Part of the reason why troublesome issues tend, sometimes, to grow ‘from bad to worse,’ to fester, has to do with the fact that insofar as many of us are concerned there is considerable virtue in what we are wont to describe as minding our own business. As it happens there are far too many instances in which the practice of ‘staying quiet’ can well cost us dear. Such may well be the case in the instance of the carnage on our roads. It may well be that there is insufficient pressure for change.
Long before we had embarked on the most recent round of major coastal road rehabilitation, which, to a great extent, covered the corridors that take us east and south out of the Capital, the state of our major highways and the attendant regime of vehicular accidents and related deaths and injuries had been the subject of vigorous public discourse. Public expressions of concern have, however, failed to bring about any significant betterment in the state of affairs. Our upgraded roads have become significantly more dangerous; or perhaps it may be more appropriate to say that better roads have induced a markedly higher level of recklessness on the part of road users that point in the direction of a diminished appreciation for the value of life and limb.
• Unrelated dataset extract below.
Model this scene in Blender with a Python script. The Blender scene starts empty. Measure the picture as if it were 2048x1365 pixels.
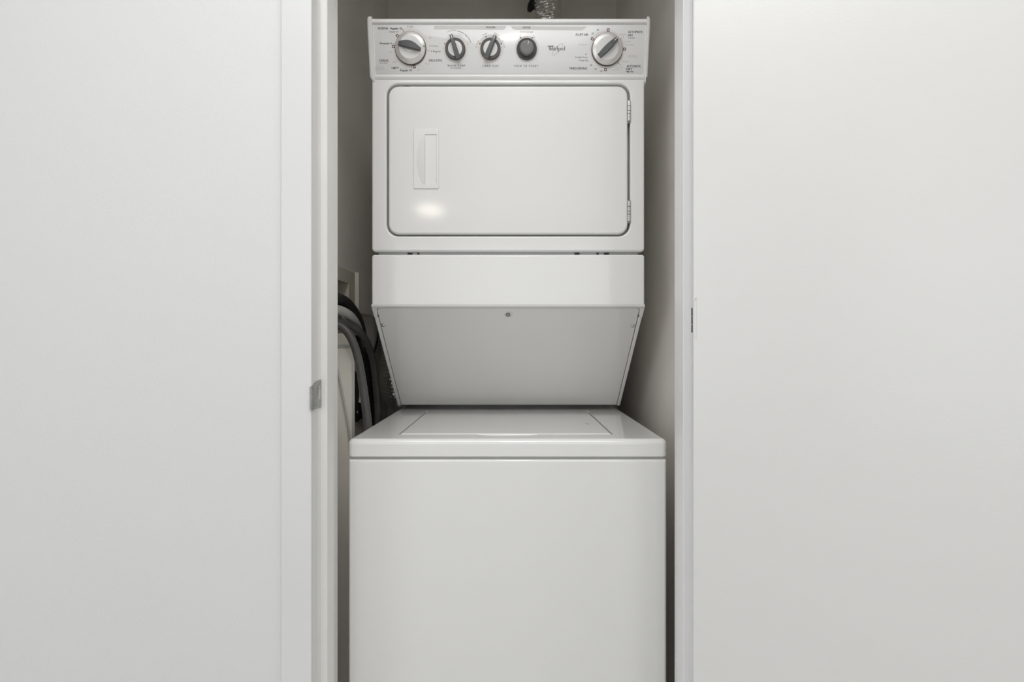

As a corollary to this we have, as well, never fully appreciated the virtue of efficient traffic administration. Indeed, bending the law, all too frequently, appears to be of greater concern.
There are those who contend with considerable persuasiveness that the prevailing ‘tearaway’ road use regime that now appears to obtain is a microcosm of a deeper descent into indiscipline that drifts across other sections of our society as well. Here, it is not simply a matter of a sudden inexplicable national desire to ‘go rogue;’ it may well derive from (and frequently does) a preparedness on the part of law enforcement to cut the delinquents generous measures of ‘slack.’
Nowhere, these days, is such a condition more apparent than in the relationship between road users and law enforcement.
Over time we have had to live with the notion that the behaviour of road users and the consequences that derive therefrom are solely a function of their own delinquency. ‘Hard evidence’ to the contrary would surely, by now, have persuaded us that the problem, derives not so much from the indifference of law enforcement but, in much larger measure, from its preparedness to serve as a willing facilitator in the culture of indiscipline of our roads. Not only can the Guyana Police Force not seriously look us in the eye and say they are doing their best; not when there is irrefutable evidence to the contrary, including publicly displayed evidence that some of its functionaries are, in fact, part of the problem.
Here it is not a matter of a traffic rank here and there, ‘picking up a raise’ for a marginal tint infraction. Outside the Plaisance Police Station, for example, particularly after darkness falls, teams of police ‘traffic monitors’ oversee what appears to be less than discreet ‘shakedowns’ targeting some motorists guilty of one infraction or another.
Whatever else we may think, responsible road use and a commensurate reduction in road mishaps will not materialize unless there can occur some kind of high-level initiative to restrain police functionaries in pursuit of these shameless shakedowns that make a complete mockery of the very idea of law enforcement. Change in this regard can only come if it is driven from the top and if it is extended to cover the full range of the laws governing the use of the roads as well as the creation of an understanding between the Police and the Courts that the treatment of traffic offences must be seen against the backdrop of the deep and damaging gouges that transgressions leave in the fabric of our society.
The reality is that nothing will change until there is, first, a preparedness on the part of the key institutions, particularly those who lead them, to enforce the law with the requisite rigidity bearing in mind that, as would appear to be the case in our country, better roads have resulted in higher levels of recklessness and other traffic-related transgressions.
What law enforcement appears not to understand too, is that in matters such as road use management, the existence of rules means nothing unless these are buttressed by the requisite level of enforcement. Where transgressions become the order of the day and where, more particularly, questionable ‘law enforcement’ practices afford immunity from transgression, as so often appears to be the case in our country, we do not have a bat’s chance in hell of stopping the carnage on the roads.
We are told, for example, that some of our high-on-adrenalin drivers are ‘good with’ some of the traffic ranks (and reportedly higher ranks too) who ‘work’ the same routes as the minibuses. What happens in these instances is that those minibus operators acquire the privilege of ‘doing the gods,’ as we say in Guyana, until they become involved in one of those now frequent fearful smash-ups that take multiple lives and leave even greater numbers empty.
In the cold light of day that emerges from these mishaps we must endure altogether meaningless official reactions that gingerly skirt around the issue, always, it seems, unmindful of an appreciation of what we in Guyana describe as the ‘bottom line.’
The reality is that traffic management can only be effective if, in the first instance, there is some kind of moral commitment to it. We can ‘bump our gums’ from, here to eternity but unless we come to terms with the fact that the flaw is, principally, one of integrity and commitment to safety on our roads, the official cynicism as well as the tragedies of the victims will remain. It is the fractured nature of our national traffic administration regime that is, in large measure, the problem here. Unless law enforcement, principally the Guyana Police Force and the Courts, turn this around we are on a hiding to nowhere.